TASK MATERIAL:
============================================================

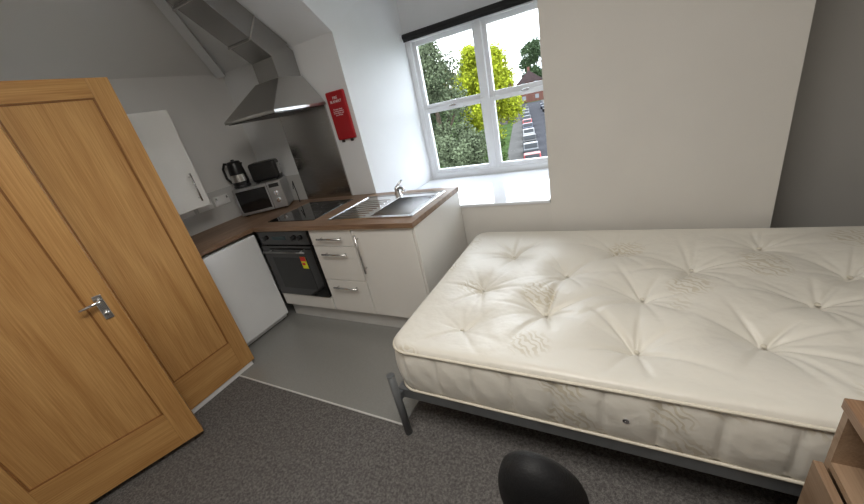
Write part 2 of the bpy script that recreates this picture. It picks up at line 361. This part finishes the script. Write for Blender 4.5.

============================================================

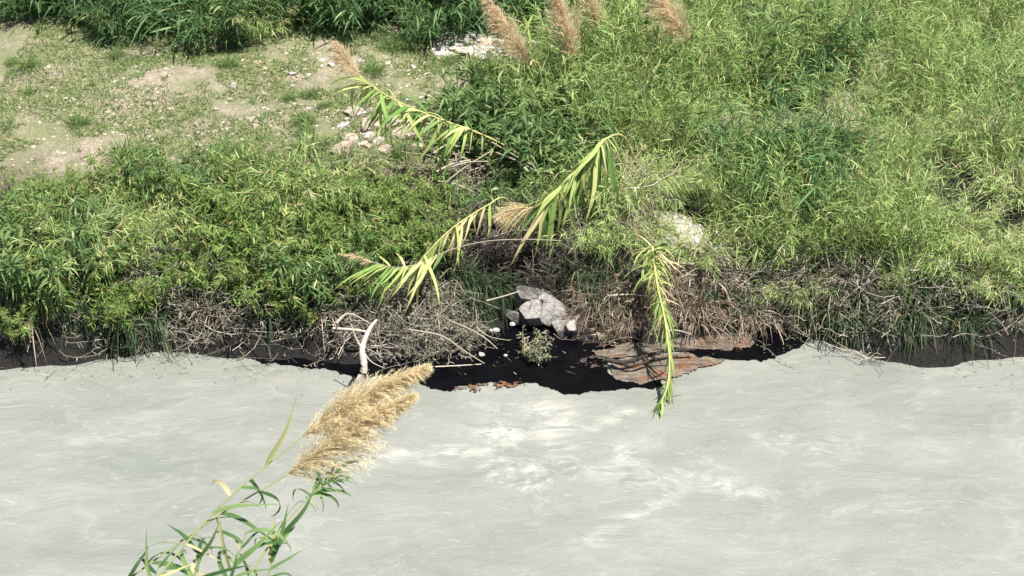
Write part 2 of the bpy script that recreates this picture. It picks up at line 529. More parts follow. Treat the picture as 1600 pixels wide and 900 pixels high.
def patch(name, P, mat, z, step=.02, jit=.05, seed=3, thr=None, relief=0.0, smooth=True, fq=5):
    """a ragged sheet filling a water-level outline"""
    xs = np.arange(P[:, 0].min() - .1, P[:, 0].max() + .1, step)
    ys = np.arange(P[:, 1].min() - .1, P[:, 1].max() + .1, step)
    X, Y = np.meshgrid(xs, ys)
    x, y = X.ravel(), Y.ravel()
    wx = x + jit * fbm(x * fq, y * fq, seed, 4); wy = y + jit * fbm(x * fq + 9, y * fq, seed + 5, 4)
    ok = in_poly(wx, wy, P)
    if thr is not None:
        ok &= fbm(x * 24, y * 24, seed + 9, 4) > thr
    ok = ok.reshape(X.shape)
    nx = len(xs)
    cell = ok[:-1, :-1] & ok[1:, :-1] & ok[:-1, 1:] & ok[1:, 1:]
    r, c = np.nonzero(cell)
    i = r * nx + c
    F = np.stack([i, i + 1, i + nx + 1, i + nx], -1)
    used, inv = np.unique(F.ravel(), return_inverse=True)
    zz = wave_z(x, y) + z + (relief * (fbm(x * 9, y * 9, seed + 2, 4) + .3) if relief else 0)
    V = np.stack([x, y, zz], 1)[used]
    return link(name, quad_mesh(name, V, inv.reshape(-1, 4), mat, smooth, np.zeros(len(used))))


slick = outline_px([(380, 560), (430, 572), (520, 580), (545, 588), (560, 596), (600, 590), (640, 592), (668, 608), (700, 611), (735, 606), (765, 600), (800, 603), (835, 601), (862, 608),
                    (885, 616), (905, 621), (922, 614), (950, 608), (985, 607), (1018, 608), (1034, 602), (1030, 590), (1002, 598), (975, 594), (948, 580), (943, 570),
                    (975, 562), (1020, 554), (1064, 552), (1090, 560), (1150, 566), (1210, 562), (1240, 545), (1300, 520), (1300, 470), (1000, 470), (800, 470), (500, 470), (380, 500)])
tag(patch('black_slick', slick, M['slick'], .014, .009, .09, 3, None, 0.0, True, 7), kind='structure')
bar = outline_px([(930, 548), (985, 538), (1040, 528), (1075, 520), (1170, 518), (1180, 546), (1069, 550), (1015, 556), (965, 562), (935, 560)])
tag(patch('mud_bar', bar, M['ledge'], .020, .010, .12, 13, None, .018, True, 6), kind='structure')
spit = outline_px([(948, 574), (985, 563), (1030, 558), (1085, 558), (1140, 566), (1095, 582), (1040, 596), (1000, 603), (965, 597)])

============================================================

PROBLEM REQUIREMENTS: Your answer should be a single number: how many lines of the material contain the word "part".

ANSWER TO THE EXERCISE: 2